Edit: After reading the comments/ answers of user35593 and Gro-Tsen , I realized that the following comments are essential regarding the above question:

  1. First is regrding the comment of user35593 (please read his/her comment below): The question makes sense only when we specify a certain way of identifying the tangent spaces at the points $p$ and $q$. Consider the rotation $R :\mathbb{R}^3 \rightarrow \mathbb{R}^3$ which maps $p$ to $q$, then it also maps $T_{p}(\mathbb{S}^2)$ to $T_{q}(\mathbb{S}^2)$ and it gives a way of identifying the two tangent spaces. The above question I asked is for the tangent spaces identified in this manner.

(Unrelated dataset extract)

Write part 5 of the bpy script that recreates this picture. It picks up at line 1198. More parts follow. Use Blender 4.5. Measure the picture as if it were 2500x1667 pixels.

  2. Second is regarding the answer of Gro-Tsen : One possible interpretation of ``$\frac{\partial^{m+n} \psi_i}{\partial^{m} x \partial^{n} y}(0) \approx 0$'' which I am interested in is: Given $\epsilon >0$, is it possible to find $\delta >0$ such that whenever $d_{\mathbb{S}^2}(p,q)\leq \delta$ we have \begin{align*} \left| \frac{\partial^{m+n} \psi_i}{\partial^{m} x \partial^{n} y}(0) \right| \leq \epsilon \end{align*} whenever $m+n \leq 100$ (except for the cases of $\frac{\partial \psi_1}{\partial x} (0)$ and $\frac{\partial \psi_2}{\partial y} (0)$ which I expect to be $\approx 1$).

Thanks!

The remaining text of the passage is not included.